• _Directions for this task_: Quote all of the data that follows exactly as written, skipping the images.

-- Data start --

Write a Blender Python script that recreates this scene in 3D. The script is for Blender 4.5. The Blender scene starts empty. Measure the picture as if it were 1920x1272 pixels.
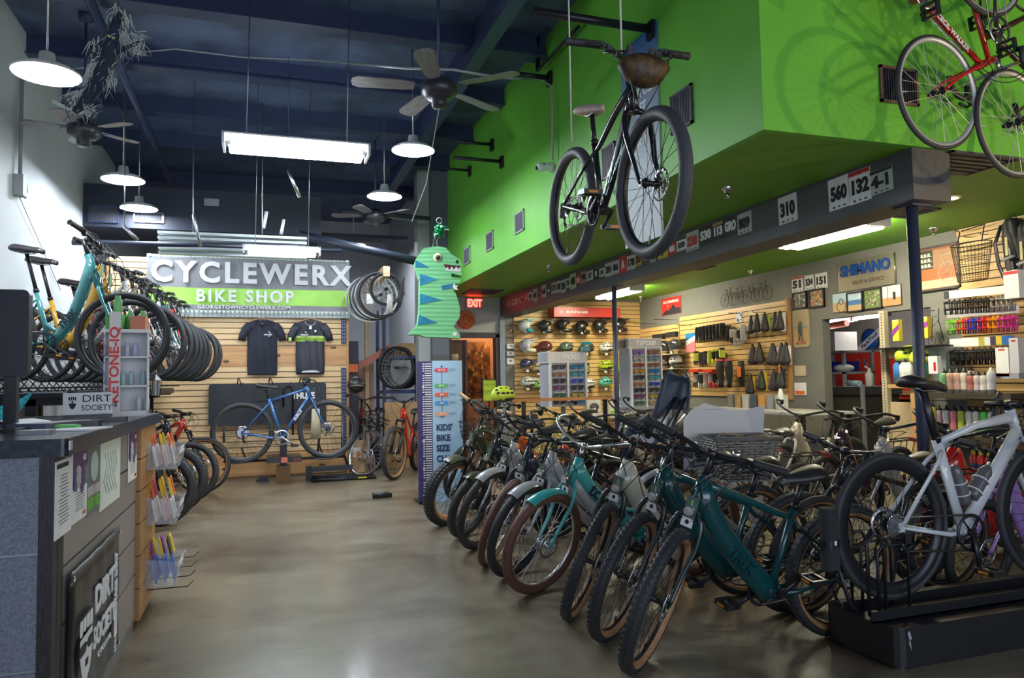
import bpy, math, random
from mathutils import Vector as V, Matrix as M
SC = bpy.context.scene
COL = SC.collection
R = math.radians
pi = math.pi
rnd = random.Random(7)
# ---------------------------------------------------------------- camera
CAMH = 1.33
FPX = 1384.0
_yaw, _pit, _rol = R(18.73), R(3.21), R(-0.99)
FW = V((math.sin(_yaw)*math.cos(_pit), math.cos(_yaw)*math.cos(_pit), math.sin(_pit)))
RT0 = V((math.cos(_yaw), -math.sin(_yaw), 0))
UP0 = RT0.cross(FW)
RT = RT0*math.cos(_rol) + UP0*math.sin(_rol)
UP = -RT0*math.sin(_rol) + UP0*math.cos(_rol)
cam_d = bpy.data.cameras.new('camera'); cam = bpy.data.objects.new('camera', cam_d); COL.objects.link(cam)
cam_d.sensor_width = 36; cam_d.lens = FPX*36/1920; cam_d.clip_start = .05; cam_d.clip_end = 100
cam.matrix_world = M(((RT.x, UP.x, -FW.x, 0), (RT.y, UP.y, -FW.y, 0), (RT.z, UP.z, -FW.z, CAMH), (0, 0, 0, 1)))
SC.camera = cam
def P(x, y, ax, v):
    """the point of the plane ax = v that the photo shows at pixel x, y"""
    r = FW*FPX + RT*(x-960) - UP*(y-636); i = 'XYZ'.index(ax)
    c = V((0, 0, CAMH)); return c + r*((v-c[i])/r[i])
# ---------------------------------------------------------------- world, exposure
SC.view_settings.view_transform = 'Standard'; SC.view_settings.look = 'None'
SC.view_settings.gamma = 1; SC.view_settings.use_curve_mapping = False
SC.view_settings.exposure = EXPO = 1.45
W = bpy.data.worlds.new('daylight'); SC.world = W; W.use_nodes = True
W.node_tree.nodes['Background'].inputs[0].default_value = (.62, .72, 1.0, 1)
W.node_tree.nodes['Background'].inputs[1].default_value = .22
# ---------------------------------------------------------------- materials
_mc = {}
def mat(name, col, rough=.5, metal=0, var=0, sc=8, bump=0, stretch=None, emit=None, es=1, alpha=None, coat=0, trans=0, spec=None, c2=None):
    if name in _mc: return _mc[name]
    m = bpy.data.materials.new(name); m.use_nodes = True; nt = m.node_tree; b = nt.nodes['Principled BSDF']
    c = (*col, 1) if len(col) == 3 else col
    b.inputs['Base Color'].default_value = c; b.inputs['Roughness'].default_value = rough; b.inputs['Metallic'].default_value = metal
    if coat: b.inputs['Coat Weight'].default_value = coat; b.inputs['Coat Roughness'].default_value = .08
    if trans: b.inputs['Transmission Weight'].default_value = trans
    if spec is not None: b.inputs['Specular IOR Level'].default_value = spec
    if alpha is not None: b.inputs['Alpha'].default_value = alpha
    if emit: b.inputs['Emission Color'].default_value = (*emit, 1); b.inputs['Emission Strength'].default_value = es
    tc = nt.nodes.new('ShaderNodeTexCoord'); mp = nt.nodes.new('ShaderNodeMapping'); nz = nt.nodes.new('ShaderNodeTexNoise')
    nt.links.new(tc.outputs['Object'], mp.inputs[0]); nt.links.new(mp.outputs[0], nz.inputs['Vector'])
    nz.inputs['Scale'].default_value = sc; nz.inputs['Detail'].default_value = 5
    if stretch: mp.inputs['Scale'].default_value = stretch
    if var or c2:
        rp = nt.nodes.new('ShaderNodeValToRGB'); d = tuple(max(0, x*(1-var)) for x in col); e = tuple(min(1, x*(1+var)) for x in col)
        if c2: d, e = col, c2
        rp.color_ramp.elements[0].color = (*d, 1); rp.color_ramp.elements[1].color = (*e, 1)
        rp.color_ramp.elements[0].position = .35; rp.color_ramp.elements[1].position = .65
        nt.links.new(nz.outputs[0], rp.inputs[0]); nt.links.new(rp.outputs[0], b.inputs['Base Color'])
    else:
        mr = nt.nodes.new('ShaderNodeMapRange'); mr.inputs[3].default_value = max(.02, rough*.85); mr.inputs[4].default_value = min(1, rough*1.15)
        nt.links.new(nz.outputs[0], mr.inputs[0]); nt.links.new(mr.outputs[0], b.inputs['Roughness'])
    if bump:
        bp = nt.nodes.new('ShaderNodeBump'); bp.inputs['Strength'].default_value = bump; bp.inputs['Distance'].default_value = .01
        nt.links.new(nz.outputs[0], bp.inputs['Height']); nt.links.new(bp.outputs[0], b.inputs['Normal'])
    _mc[name] = m; return m
def C(c, rough=.45, metal=0, **k):
    """material for a plain colour"""
    return mat('paint_%02x%02x%02x_%d_%d' % (int(c[0]*255), int(c[1]*255), int(c[2]*255), int(rough*100), int(metal*10)) + ''.join(sorted(k)), c, rough, metal, **k)
def glow(name, col, s):
    return mat(name, (.9, .9, .9), .5, emit=col, es=s)
BLK = mat('black_rubber', (.028, .030, .034), .60, bump=.15, sc=60)
BLKP = mat('black_plastic', (.015, .015, .018), .38)
BLKM = mat('black_metal', (.018, .019, .024), .32, metal=.3)
BLKG = mat('black_gloss', (.010, .010, .014), .16, coat=.6)
CHR = mat('chrome', (.78, .78, .80), .18, metal=1)
STL = mat('brushed_steel', (.50, .50, .52), .33, metal=1)
ALU = mat('satin_aluminium', (.50, .51, .54), .35, metal=.35)
SPK_ = mat('spoke_silver', (.60, .60, .62), .3, metal=.4)
TAN = mat('tan_sidewall', (.38, .20, .095), .6, var=.15, sc=30)
BRN = mat('brown_rubber', (.13, .058, .045), .62, var=.2, sc=20)
BRNL = mat('brown_leather', (.14, .055, .030), .42, var=.25, sc=25)
WHT = mat('white_paint', (.78, .78, .80), .4)
PAP = mat('paper', (.80, .80, .80), .8, var=.05, sc=4)
CLR = mat('clear_plastic', (.80, .84, .88), .08, alpha=.16)
GLS = mat('glass', (.9, .95, .95), .03, alpha=.18)
RED = mat('red_gloss', (.60, .025, .018), .25, coat=.5)
NAVY = mat('navy_steel', (.020, .035, .11), .42, metal=.2)
INK = mat('dark_ink', (.02, .02, .03), .7)
WTXT = mat('white_lettering', (.82, .82, .84), .5)
CARD = mat('cardboard', (.42, .26, .13), .85, var=.12, sc=6)
PINE = mat('pine_board', (.62, .36, .15), .5, c2=(.46, .24, .09), sc=5, stretch=(.6, 14, 14))
SLAT = mat('maple_slatwall', (.70, .50, .28), .42, c2=(.60, .41, .21), sc=4, stretch=(.5, 10, 10))
SLATY = mat('yellow_maple_slatwall', (.72, .47, .19), .42, c2=(.62, .38, .14), sc=4, stretch=(.5, 10, 10))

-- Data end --

• _Result of this task_:
Write a Blender Python script that recreates this scene in 3D. The script is for Blender 4.5. The Blender scene starts empty. Measure the picture as if it were 1920x1272 pixels.
import bpy, math, random
from mathutils import Vector as V, Matrix as M
SC = bpy.context.scene
COL = SC.collection
R = math.radians
pi = math.pi
rnd = random.Random(7)
# ---------------------------------------------------------------- camera
CAMH = 1.33
FPX = 1384.0
_yaw, _pit, _rol = R(18.73), R(3.21), R(-0.99)
FW = V((math.sin(_yaw)*math.cos(_pit), math.cos(_yaw)*math.cos(_pit), math.sin(_pit)))
RT0 = V((math.cos(_yaw), -math.sin(_yaw), 0))
UP0 = RT0.cross(FW)
RT = RT0*math.cos(_rol) + UP0*math.sin(_rol)
UP = -RT0*math.sin(_rol) + UP0*math.cos(_rol)
cam_d = bpy.data.cameras.new('camera'); cam = bpy.data.objects.new('camera', cam_d); COL.objects.link(cam)
cam_d.sensor_width = 36; cam_d.lens = FPX*36/1920; cam_d.clip_start = .05; cam_d.clip_end = 100
cam.matrix_world = M(((RT.x, UP.x, -FW.x, 0), (RT.y, UP.y, -FW.y, 0), (RT.z, UP.z, -FW.z, CAMH), (0, 0, 0, 1)))
SC.camera = cam
def P(x, y, ax, v):
    """the point of the plane ax = v that the photo shows at pixel x, y"""
    r = FW*FPX + RT*(x-960) - UP*(y-636); i = 'XYZ'.index(ax)
    c = V((0, 0, CAMH)); return c + r*((v-c[i])/r[i])
# ---------------------------------------------------------------- world, exposure
SC.view_settings.view_transform = 'Standard'; SC.view_settings.look = 'None'
SC.view_settings.gamma = 1; SC.view_settings.use_curve_mapping = False
SC.view_settings.exposure = EXPO = 1.45
W = bpy.data.worlds.new('daylight'); SC.world = W; W.use_nodes = True
W.node_tree.nodes['Background'].inputs[0].default_value = (.62, .72, 1.0, 1)
W.node_tree.nodes['Background'].inputs[1].default_value = .22
# ---------------------------------------------------------------- materials
_mc = {}
def mat(name, col, rough=.5, metal=0, var=0, sc=8, bump=0, stretch=None, emit=None, es=1, alpha=None, coat=0, trans=0, spec=None, c2=None):
    if name in _mc: return _mc[name]
    m = bpy.data.materials.new(name); m.use_nodes = True; nt = m.node_tree; b = nt.nodes['Principled BSDF']
    c = (*col, 1) if len(col) == 3 else col
    b.inputs['Base Color'].default_value = c; b.inputs['Roughness'].default_value = rough; b.inputs['Metallic'].default_value = metal
    if coat: b.inputs['Coat Weight'].default_value = coat; b.inputs['Coat Roughness'].default_value = .08
    if trans: b.inputs['Transmission Weight'].default_value = trans
    if spec is not None: b.inputs['Specular IOR Level'].default_value = spec
    if alpha is not None: b.inputs['Alpha'].default_value = alpha
    if emit: b.inputs['Emission Color'].default_value = (*emit, 1); b.inputs['Emission Strength'].default_value = es
    tc = nt.nodes.new('ShaderNodeTexCoord'); mp = nt.nodes.new('ShaderNodeMapping'); nz = nt.nodes.new('ShaderNodeTexNoise')
    nt.links.new(tc.outputs['Object'], mp.inputs[0]); nt.links.new(mp.outputs[0], nz.inputs['Vector'])
    nz.inputs['Scale'].default_value = sc; nz.inputs['Detail'].default_value = 5
    if stretch: mp.inputs['Scale'].default_value = stretch
    if var or c2:
        rp = nt.nodes.new('ShaderNodeValToRGB'); d = tuple(max(0, x*(1-var)) for x in col); e = tuple(min(1, x*(1+var)) for x in col)
        if c2: d, e = col, c2
        rp.color_ramp.elements[0].color = (*d, 1); rp.color_ramp.elements[1].color = (*e, 1)
        rp.color_ramp.elements[0].position = .35; rp.color_ramp.elements[1].position = .65
        nt.links.new(nz.outputs[0], rp.inputs[0]); nt.links.new(rp.outputs[0], b.inputs['Base Color'])
    else:
        mr = nt.nodes.new('ShaderNodeMapRange'); mr.inputs[3].default_value = max(.02, rough*.85); mr.inputs[4].default_value = min(1, rough*1.15)
        nt.links.new(nz.outputs[0], mr.inputs[0]); nt.links.new(mr.outputs[0], b.inputs['Roughness'])
    if bump:
        bp = nt.nodes.new('ShaderNodeBump'); bp.inputs['Strength'].default_value = bump; bp.inputs['Distance'].default_value = .01
        nt.links.new(nz.outputs[0], bp.inputs['Height']); nt.links.new(bp.outputs[0], b.inputs['Normal'])
    _mc[name] = m; return m
def C(c, rough=.45, metal=0, **k):
    """material for a plain colour"""
    return mat('paint_%02x%02x%02x_%d_%d' % (int(c[0]*255), int(c[1]*255), int(c[2]*255), int(rough*100), int(metal*10)) + ''.join(sorted(k)), c, rough, metal, **k)
def glow(name, col, s):
    return mat(name, (.9, .9, .9), .5, emit=col, es=s)
BLK = mat('black_rubber', (.028, .030, .034), .60, bump=.15, sc=60)
BLKP = mat('black_plastic', (.015, .015, .018), .38)
BLKM = mat('black_metal', (.018, .019, .024), .32, metal=.3)
BLKG = mat('black_gloss', (.010, .010, .014), .16, coat=.6)
CHR = mat('chrome', (.78, .78, .80), .18, metal=1)
STL = mat('brushed_steel', (.50, .50, .52), .33, metal=1)
ALU = mat('satin_aluminium', (.50, .51, .54), .35, metal=.35)
SPK_ = mat('spoke_silver', (.60, .60, .62), .3, metal=.4)
TAN = mat('tan_sidewall', (.38, .20, .095), .6, var=.15, sc=30)
BRN = mat('brown_rubber', (.13, .058, .045), .62, var=.2, sc=20)
BRNL = mat('brown_leather', (.14, .055, .030), .42, var=.25, sc=25)
WHT = mat('white_paint', (.78, .78, .80), .4)
PAP = mat('paper', (.80, .80, .80), .8, var=.05, sc=4)
CLR = mat('clear_plastic', (.80, .84, .88), .08, alpha=.16)
GLS = mat('glass', (.9, .95, .95), .03, alpha=.18)
RED = mat('red_gloss', (.60, .025, .018), .25, coat=.5)
NAVY = mat('navy_steel', (.020, .035, .11), .42, metal=.2)
INK = mat('dark_ink', (.02, .02, .03), .7)
WTXT = mat('white_lettering', (.82, .82, .84), .5)
CARD = mat('cardboard', (.42, .26, .13), .85, var=.12, sc=6)
PINE = mat('pine_board', (.62, .36, .15), .5, c2=(.46, .24, .09), sc=5, stretch=(.6, 14, 14))
SLAT = mat('maple_slatwall', (.70, .50, .28), .42, c2=(.60, .41, .21), sc=4, stretch=(.5, 10, 10))
SLATY = mat('yellow_maple_slatwall', (.72, .47, .19), .42, c2=(.62, .38, .14), sc=4, stretch=(.5, 10, 10))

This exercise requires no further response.